Carlos Dominguez, finance minister of the Philippines, complained that trade was “a primary tool in our drive to reduce poverty and economic openness. Trade and openness lead directly to growth and development.”

He said Filipino companies never encounter talk about the need to impose restrictions on the flow of goods or labour or capital until they leave the Asian arena and fly to Europe or North America.

“We are a member of the Association of Southeast [Asian] Nations and we don’t hear about trading restrictions there,” he said. “They all want to be part of the world. Japan isn’t anti-trade. China isn’t anti-trade. It’s all coming from the West. And it’s ironic that the loudest voices touting protectionism come from the markets that once vigorously promoted free trade.”
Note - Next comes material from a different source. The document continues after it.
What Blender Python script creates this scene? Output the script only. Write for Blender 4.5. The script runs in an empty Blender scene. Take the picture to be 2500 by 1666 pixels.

Protectionism has arrived in many forms, from right wing politicians in eastern and central Europe, to the inflammatory anti-trade rhetoric of US presidential hopeful Donald Trump, to the UK’s decision in June to leave the European Union.

RAMPANT INEQUALITY

Yet experts were divided on its cause. Ksenia Yudaeva, first deputy governor of the Bank of Russia, said the West’s pushback against unfettered trade stemmed directly from rising income inequality, which has, she said, “risen dramatically over the past 30-40 years. This is a hot topic for populists, who simply blame a crooked system in which the deck is stacked against ordinary people.”
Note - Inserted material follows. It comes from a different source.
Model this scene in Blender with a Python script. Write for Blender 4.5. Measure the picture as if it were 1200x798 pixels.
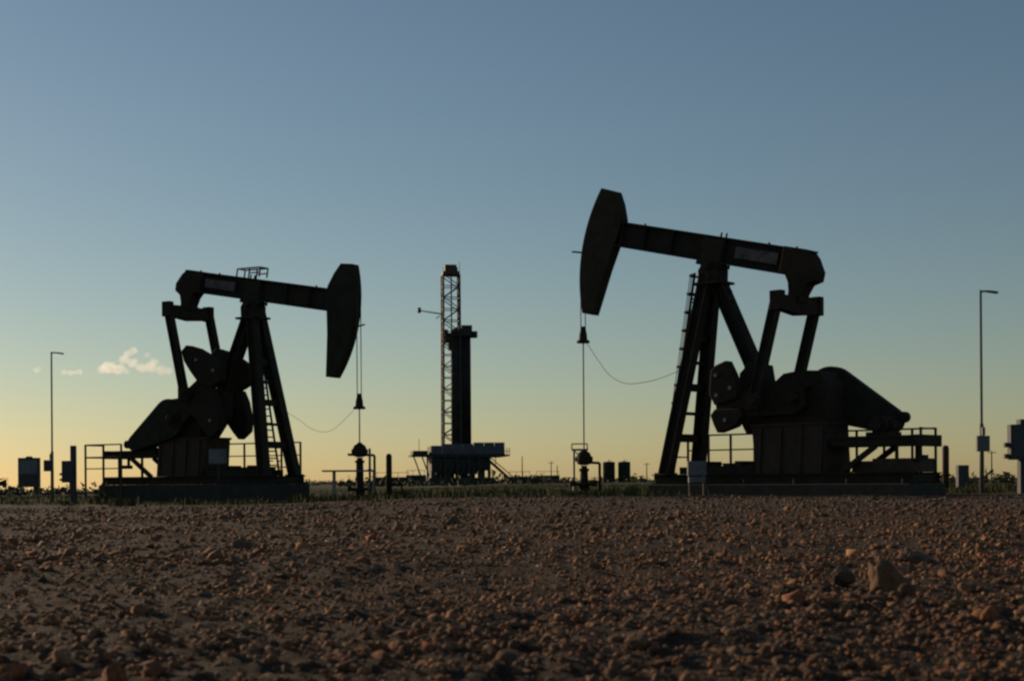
import bpy, bmesh, math, random
import numpy as np
from mathutils import Vector, Matrix

for o in list(bpy.data.objects):
    bpy.data.objects.remove(o)
sc = bpy.context.scene
COL = sc.collection
RAD = math.radians
random.seed(7)
rng = np.random.default_rng(11)

# ------------------------------------------------------------------ camera
EYE = 0.6
cam_d = bpy.data.cameras.new('camera')
cam_d.lens = 50.0
cam_d.sensor_width = 36.0
cam_d.shift_y = 0.136
cam_d.clip_start = 0.05
cam_d.clip_end = 40000
cam_d.dof.use_dof = True
cam_d.dof.focus_distance = 55.0
cam_d.dof.aperture_fstop = 5.0
cam = bpy.data.objects.new('camera', cam_d)
COL.objects.link(cam)
roll = RAD(0.4)
cam.matrix_world = Matrix(((math.cos(roll), math.sin(roll), 0, 0),
                           (0, 0, -1, 0),
                           (-math.sin(roll), math.cos(roll), 0, EYE),
                           (0, 0, 0, 1)))
sc.camera = cam

# ------------------------------------------------------------------ sky, sun, exposure
SUN_EL, SUN_AZ = RAD(13.2), RAD(-48.4)        # azimuth from the view axis (+Y), negative = left
world = bpy.data.worlds.new('World')
sc.world = world
world.use_nodes = True
wn = world.node_tree
sky = wn.nodes.new('ShaderNodeTexSky')
sky.sky_type = 'NISHITA'
sky.sun_disc = False
sky.sun_elevation = SUN_EL
sky.sun_rotation = SUN_AZ
sky.air_density = 1.222
sky.dust_density = 0.523
sky.ozone_density = 1.904
sky.altitude = 903
bgn = wn.nodes['Background']
wn.links.new(sky.outputs[0], bgn.inputs[0])
bgn.inputs[1].default_value = 0.0665

sun_d = bpy.data.lights.new('sun', 'SUN')
sun_d.energy = 4.4
sun_d.angle = RAD(0.55)
sun_d.color = (1.0, 0.75, 0.49)
sun = bpy.data.objects.new('sun', sun_d)
COL.objects.link(sun)
to_sun = Vector((math.sin(SUN_AZ) * math.cos(SUN_EL), math.cos(SUN_AZ) * math.cos(SUN_EL), math.sin(SUN_EL)))
sun.rotation_euler = (-to_sun).to_track_quat('-Z', 'Y').to_euler()

vs = sc.view_settings
vs.view_transform = 'Standard'
vs.look = 'None'
vs.exposure = 0.0
vs.gamma = 1.0
vs.use_curve_mapping = False
sc.cycles.volume_bounces = 6
sc.cycles.max_bounces = 8
sc.cycles.pixel_filter_type = 'BLACKMAN_HARRIS'
sc.cycles.filter_width = 2.4

# ------------------------------------------------------------------ materials
MATS = {}
def mat(name, c1, c2, scale=3.0, rough=0.7, bump=0.0, metal=0.0, spec=0.3, attr=None, detail=6.0):
    m = bpy.data.materials.new(name)
    m.use_nodes = True
    nt = m.node_tree
    b = nt.nodes['Principled BSDF']
    b.inputs['Roughness'].default_value = rough
    b.inputs['Metallic'].default_value = metal
    b.inputs['Specular IOR Level'].default_value = spec
    tc = nt.nodes.new('ShaderNodeTexCoord')
    nz = nt.nodes.new('ShaderNodeTexNoise')
    nz.inputs['Scale'].default_value = scale
    nz.inputs['Detail'].default_value = detail
    nz.inputs['Roughness'].default_value = 0.65
    nt.links.new(tc.outputs['Object'], nz.inputs['Vector'])
    rp = nt.nodes.new('ShaderNodeValToRGB')
    rp.color_ramp.elements[0].position = 0.35
    rp.color_ramp.elements[1].position = 0.68
    rp.color_ramp.elements[0].color = (*c1, 1)
    rp.color_ramp.elements[1].color = (*c2, 1)
    nt.links.new(nz.outputs['Fac'], rp.inputs['Fac'])
    src = rp.outputs['Color']
    if attr:
        at = nt.nodes.new('ShaderNodeAttribute')
        at.attribute_name = attr
        mx = nt.nodes.new('ShaderNodeMix')
        mx.data_type = 'RGBA'
        mx.blend_type = 'MULTIPLY'
        mx.inputs['Factor'].default_value = 1.0
        nt.links.new(src, mx.inputs['A'])
        nt.links.new(at.outputs['Color'], mx.inputs['B'])
        src = mx.outputs['Result']
    nt.links.new(src, b.inputs['Base Color'])
    if bump:
        bp = nt.nodes.new('ShaderNodeBump')
        bp.inputs['Strength'].default_value = 0.8
        bp.inputs['Distance'].default_value = bump
        nt.links.new(nz.outputs['Fac'], bp.inputs['Height'])
        nt.links.new(bp.outputs['Normal'], b.inputs['Normal'])
    MATS[name] = m
    return m

STEEL = mat('jack_paint', (0.026, 0.025, 0.018), (0.044, 0.039, 0.028), 2.2, 0.8, spec=0.08)
RUST = mat('rusty_steel', (0.038, 0.025, 0.018), (0.068, 0.040, 0.027), 4.0, 0.8)
CAST = mat('cast_iron', (0.027, 0.022, 0.016), (0.044, 0.033, 0.024), 5.0, 0.8, spec=0.08)
GALV = mat('galvanised_steel', (0.16, 0.16, 0.15), (0.24, 0.24, 0.22), 6.0, 0.5, metal=0.4)
DKGALV = mat('weathered_pole_steel', (0.09, 0.09, 0.08), (0.14, 0.14, 0.125), 5.0, 0.6)
RAILP = mat('railing_paint', (0.03, 0.03, 0.026), (0.05, 0.05, 0.042), 5.0, 0.6)
CABLE = mat('wire_rope', (0.03, 0.03, 0.028), (0.06, 0.058, 0.05), 20, 0.6)
CABGREY = mat('cabinet_grey', (0.10, 0.11, 0.115), (0.15, 0.16, 0.165), 3.0, 0.55)
CABDARK = mat('cabinet_dark', (0.035, 0.038, 0.045), (0.055, 0.058, 0.065), 3.0, 0.6)
CONC = mat('concrete', (0.027, 0.026, 0.022), (0.046, 0.044, 0.037), 2.5, 0.9, 0.01)
PLATE = mat('name_plate', (0.035, 0.028, 0.031), (0.12, 0.10, 0.105), 2.6, 0.6)
RIGST = mat('rig_steel', (0.015, 0.016, 0.014), (0.030, 0.031, 0.027), 0.6, 0.65)
RIGGAL = mat('rig_mast_paint', (0.016, 0.019, 0.018), (0.030, 0.033, 0.029), 0.6, 0.6)
RIGYEL = mat('rig_crown_paint', (0.035, 0.032, 0.012), (0.07, 0.058, 0.016), 0.8, 0.6)
RIGBLUE = mat('wind_wall', (0.045, 0.055, 0.075), (0.07, 0.08, 0.105), 0.4, 0.6)
PIPE = mat('drill_pipe', (0.022, 0.020, 0.018), (0.045, 0.042, 0.036), 0.5, 0.6)
PIPE2 = mat('drill_pipe_worn', (0.045, 0.043, 0.040), (0.075, 0.070, 0.062), 0.5, 0.6)
TANKG = mat('tank_green', (0.028, 0.038, 0.028), (0.045, 0.058, 0.042), 0.4, 0.6)
WOOD = mat('pole_wood', (0.055, 0.042, 0.030), (0.09, 0.07, 0.05), 1.5, 0.9)
ROCK = mat('rock', (0.095, 0.054, 0.030), (0.19, 0.110, 0.058), 9.0, 0.92, 0.02)
ROCKD = mat('clod', (0.070, 0.048, 0.036), (0.135, 0.092, 0.066), 12.0, 0.95, 0.02)
GRAV = mat('gravel_stone', (0.55, 0.52, 0.50), (1.35, 1.30, 1.25), 60.0, 0.95, 0.008, attr='tint')
GRASSM = mat('grass_blade', (0.55, 0.55, 0.55), (1, 1, 1), 0.7, 0.75, attr='tint', spec=0.15)
LEAF = mat('scrub_leaf', (0.030, 0.036, 0.014), (0.055, 0.060, 0.022), 2.0, 0.8)

# ------------------------------------------------------------------ mesh helpers
def finish(name, me, m, parent=None):
    o = bpy.data.objects.new(name, me)
    COL.objects.link(o)
    if m is not None and not me.materials:
        me.materials.append(m)
    if parent is not None:
        o.parent = parent
    return o

def frame(p0, p1, up=(0, 0, 1)):
    p0, p1 = Vector(p0), Vector(p1)
    d = (p1 - p0)
    L = d.length
    d.normalize()
    u = Vector(up)
    if abs(d.dot(u)) > 0.995:
        u = Vector((1, 0, 0))
    y = u.cross(d).normalized()
    z = d.cross(y).normalized()
    M = Matrix(((d.x, y.x, z.x, p0.x), (d.y, y.y, z.y, p0.y), (d.z, y.z, z.z, p0.z), (0, 0, 0, 1)))
    return M, L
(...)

But the blame also lies at the feet of politicians who struggle to explain what’s going on. “No one in the West is really explaining the benefits of free trade,” she added. “It’s very badly communicated. Protectionism is already here. It has already risen. I hope it will not rise further.”
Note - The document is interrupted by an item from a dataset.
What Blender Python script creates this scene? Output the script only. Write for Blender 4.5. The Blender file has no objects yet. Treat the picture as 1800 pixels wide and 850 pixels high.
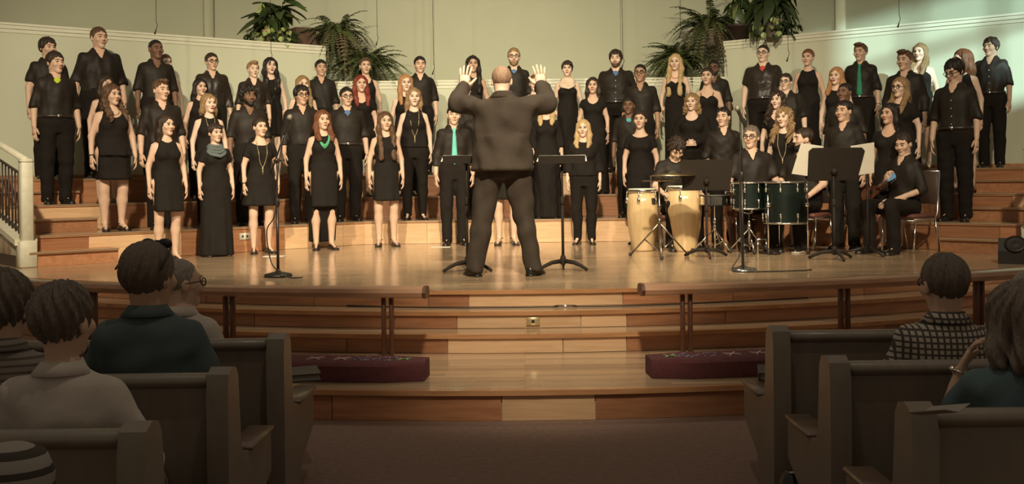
import bpy, math, random
import numpy as np
from mathutils import Vector, Matrix
R = math.radians
random.seed(7); np.random.seed(7)
SC = bpy.context.scene
COL = SC.collection

# ------------------------------------------------------------------ camera, world, lights, exposure
F, VX, VY, ROLL, CZ = 1740.0, 919.0, 312.8, 0.012, 1.435
cam = bpy.data.cameras.new('camera'); camo = bpy.data.objects.new('camera', cam); COL.objects.link(camo)
cam.sensor_fit = 'HORIZONTAL'; cam.sensor_width = 36.0; cam.lens = F/1800*36
cam.shift_x = -(VX-900)/1800; cam.shift_y = (VY-425)/1800
cam.clip_start = 0.05; cam.clip_end = 200
camo.location = (0, 0, CZ)
camo.rotation_euler = (Matrix.Rotation(R(90), 3, 'X') @ Matrix.Rotation(-ROLL, 3, 'Z')).to_euler()
SC.camera = camo
w = bpy.data.worlds.new('world'); SC.world = w; w.use_nodes = True
bgn = w.node_tree.nodes['Background']; bgn.inputs[0].default_value = (0.52, 0.42, 0.31, 1); bgn.inputs[1].default_value = 0.26
SC.view_settings.view_transform = 'Standard'; SC.view_settings.look = 'None'
SC.view_settings.exposure = 0.0; SC.view_settings.gamma = 1.0; SC.view_settings.use_curve_mapping = False

def lamp(name, kind, loc, target, energy, color, size=0.3, angle=60, blend=0.6):
    l = bpy.data.lights.new(name, kind); o = bpy.data.objects.new(name, l); COL.objects.link(o)
    l.energy = energy; l.color = color
    if kind == 'SPOT': l.spot_size = R(angle); l.spot_blend = blend; l.shadow_soft_size = size
    if kind == 'AREA': l.size = size
    o.location = loc
    o.rotation_euler = (Vector(target)-Vector(loc)).to_track_quat('-Z', 'Y').to_euler()
    return o
WARM = (1.0, 0.86, 0.62)
lamp('stage_spot_centre', 'SPOT', (0.4, 3.0, 6.4), (0.0, 13.2, 1.5), 4300, WARM, 0.14, 58, 0.7)
lamp('stage_spot_left', 'SPOT', (-3.2, 3.6, 6.2), (-3.6, 13.2, 2.1), 3300, WARM, 0.14, 58, 0.7)
lamp('stage_spot_right', 'SPOT', (3.6, 3.6, 6.2), (3.2, 13.0, 1.8), 1500, WARM, 0.14, 58, 0.7)
lamp('stage_downlight', 'SPOT', (0.2, 10.0, 7.2), (0.1, 9.8, 0.5), 850, (1.0, 0.88, 0.64), 0.35, 70, 0.9)
lamp('step_light', 'SPOT', (0.25, 1.6, 6.0), (0.12, 6.85, 0.32), 1650, (1.0, 0.87, 0.66), 0.25, 21, 0.9)
lamp('wall_wash', 'SPOT', (0.0, 12.4, 6.9), (0.0, 16.6, 2.6), 150, (0.96, 0.96, 0.60), 0.5, 100, 1.0)
lamp('pew_fill', 'POINT', (0.1, 2.6, 6.2), (0, 3, 0), 85, (1.0, 0.85, 0.66), 0.3)  # added fill with no visible fixture, lifts pew ends, heads and carpet
WIN_C = Vector((6.85, 12.6, 3.80)); WIN_SUN = Vector((10.3, -4.9, 9.3))
lamp('window_daylight', 'SPOT', WIN_SUN, WIN_C, 29000, (0.66, 0.98, 0.95), 0.09, 12, 0.05)
lamp('audience_rim', 'SPOT', (-2.0, 9.0, 8.6), (0.5, 3.6, 0.6), 50, (0.80, 0.90, 1.0), 0.5, 75, 0.9)  # added cool spot, not an opening; puts a rim on the listeners' heads

# ------------------------------------------------------------------ helpers
def at(px, py, D):
    """point of the place seen at photo pixel px,py at distance D"""
    a, b = px-VX, py-VY
    c, s = math.cos(ROLL), math.sin(ROLL)
    u = a*c - b*s; v = a*s + b*c
    return Vector((u/F*D, D, CZ - v/F*D))
def at_z(px, py, z):
    p = at(px, py, 1.0); k = (z-CZ)/(p.z-CZ)
    return Vector((p.x*k, k, z))
def hz(px): return VY - (px-VX)*ROLL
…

To Paul Sheard, global chief economist at Standard & Poor’s, much of the underlying stress that fuels anti-government and anti-trade sentiment is stoked by the rise of technology, which crushes prices but also eliminates millions of blue — and increasingly white — collar jobs. Into the mix step hucksters such as Trump, keen to elevate themselves by instilling fear in others.

Trump has in recent months accused the US-led North American Free Trade Agreement of “destroying” the US and pledged not to sign the Trans-Pacific Partnership (TPP) if elected president. Sheard said it remained “unclear” how Trump would wield power.

“Some of his rhetoric around trade is a concern,” he said. “We simply don’t know what trade policies he would put in place. But battening down the hatches against free trade would be terrible for the global economy.”

He added: “Policymakers need to pay more attention to what’s going on. They need to create mechanisms that ensure that all of the gains from free trade aren’t lost.”

Some hope the West’s newfound distrust for free trade is a passing phase, but others believe the problem is chronic. Sudhir Shetty, East Asia & Pacific chief economist at the World Bank, said that trade and openness led to investment — which led to a lifting of all boats.

“My concern is that we are seeing a wave of discontent about globalisation,” he said. “It’s sweeping across the world, touching mainly developed and some developing markets. I see once pro-free trade politicians becoming protectionist hawks. Look at someone like [Ohio senator] Rob Portman, a former free-trader who has just come out against TPP. It’s very, very worrying.”